Andreas Hochenegger - Politecnico di Milano

Cohomology of toric vector bundles via Weil decorations

One can write divisors D as a difference of two nef divisors. In the toric context, this translates into the formal difference of two polytopes P-Q. It is possible to express the cohomology of O(D) via these two polytopes. In my talk I will show how this approach can be generalized to vector bundles E of higher rank. Using the language of Weil decorations, the cohomology of E will be related to the cohomology of a constructible sheaf. This is joint work with Klaus Altmann and Frederik Witt.

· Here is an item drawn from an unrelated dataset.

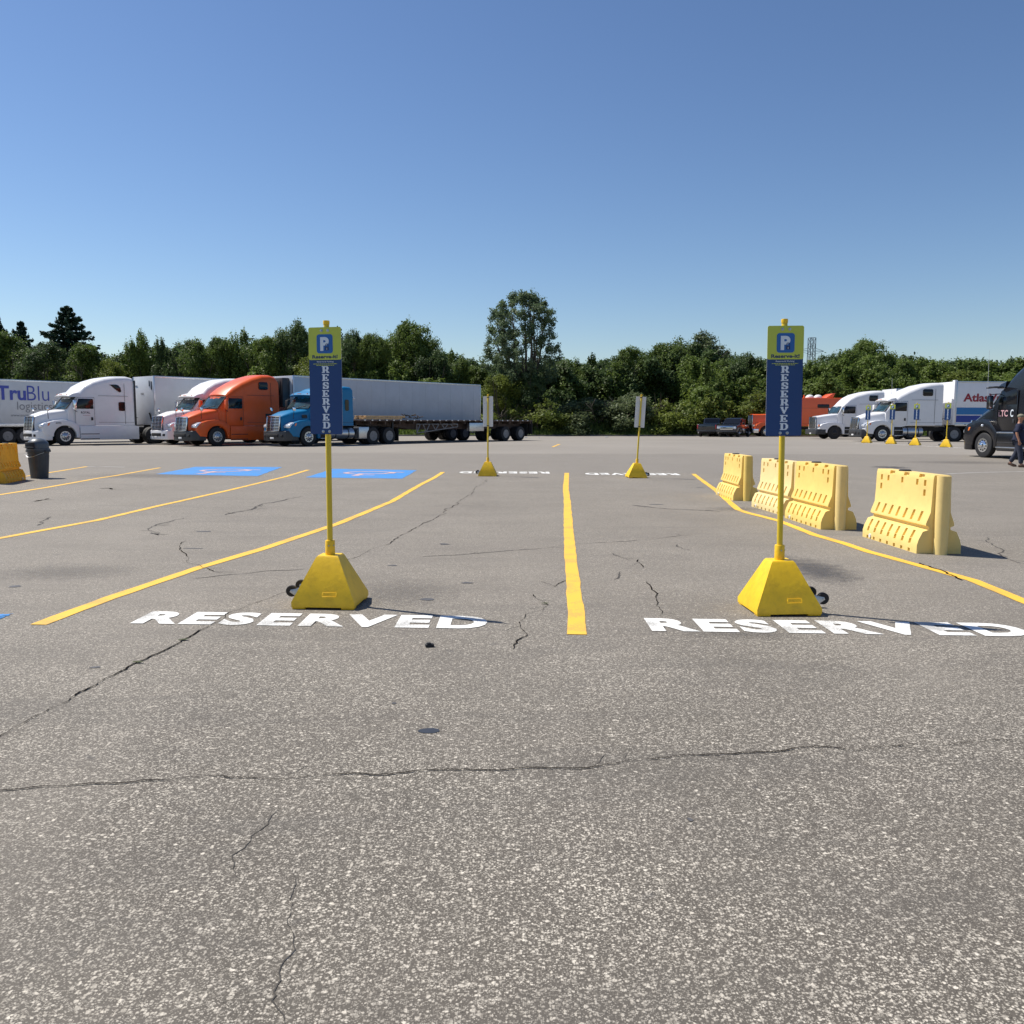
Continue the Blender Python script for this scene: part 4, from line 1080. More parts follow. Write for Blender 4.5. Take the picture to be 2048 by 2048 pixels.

Mima Stanojkovski - Università di Trento
Stable lattices in Bruhat-Tits buildings: algebra, geometry, and combinatorics

Let K be a discretely valued field with ring of integers R and let d be a positive integer. Then the rank d free R-submodules of K^d (called R-lattices) are the 0-simplices of an infinite simplicial complex called a Bruhat-Tits building. If O is an order in the ring of dxd matrices over K, then the collection of lattices that are also O-modules (called O-lattices) is a non-empty, bounded and convex subset of the building. Determining what these subsets are is in general a difficult question.
I will report on joint work with Yassine El Maazouz, Gabriele Nebe, Marvin Hahn, and Bernd Sturmfels describing the geometric and combinatorial features of the set of O-lattices for some particular orders.